アクロイド殺しのディクタフォンくらいまで行くと逆に古さを感じなくなる
先に言い切ってしまいますが、今日の文章、「若者文化はだめ、成熟した文化がえらい」て言ってるわけではないですよ。
昨年末の話になりますが、村山由佳さんの「天使の卵エンジェルズ・エッグ」という小説を読みました。
結論から言いますと、40代半ばのオッサンが読む本ではなかったです。
17~19歳くらいの人が読むのにちょうどいい感じ。
これは年齢差別とか、そんな安っぽい意味ではなく、私も19くらいの頃に読んでいれば、ハマれたかもしれない。
それを脇に置いても、流行り廃りに左右されない文体というのは、やはり強力だなと思います。
川本三郎さんのエッセイだか評論だか、インタビューだかで、
「風俗上の流行り言葉、知的流行語などなるべく使わない」
「饒舌体や軽薄体といった文章を嫌う」
というのがありました。
ものすごく同感。と、いいつつ、私のブログなんかの文章はごらんのとおり軽薄体の饒舌体ですけどね。

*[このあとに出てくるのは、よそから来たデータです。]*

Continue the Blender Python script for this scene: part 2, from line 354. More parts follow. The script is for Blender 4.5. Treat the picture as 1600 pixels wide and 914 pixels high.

そうなんですよね。誰とは言わないですが、若者目線の文化や風俗を取り入れたトンガった小説って、その旬のときに爆発的にヒットするんでしょうけど、10年たって読み直したときツライですよね。
山田トン平はネカフェの一室に陣取ると、スマフォを器用に操作し、目当ての企業のホムペの管理権限をサクッと取得。機密情報になんなくアクセスした。
ゲットした内容はメモカにカキコし、今度はヤフオクにアクセス~~
とか、ここまでヒドイ小説はなかなか無いでしょうけど、たぶん10年後読んだらツライですよ。スマフォが10年後あるかどうかもわかんないですし。
そういう意味で、冒頭の村山さんの「天使の卵」は1994年初出にもかかわらず、今読んでも古さは感じないです。
ちなみにこの作品は第6回小説すばる新人賞受賞作。
そのときの選考委員は、阿刀田高さん、五木寛之さん、田辺聖子さん、渡辺淳一さん。
皆さん、感性がお若いんですね。あのほろ苦く甘酸っぱく切ない恋愛小説を、五木寛之さんが熟読している姿がなかなか想像できないです。
最近の応募作ならラノベっぽいものもあると思うんですが、そんなのも咀嚼しながら読んでるのかなあ・・・あ、でもラノベ文体だったら最終選考まで残らないか。
今年はもっともっと読書したい。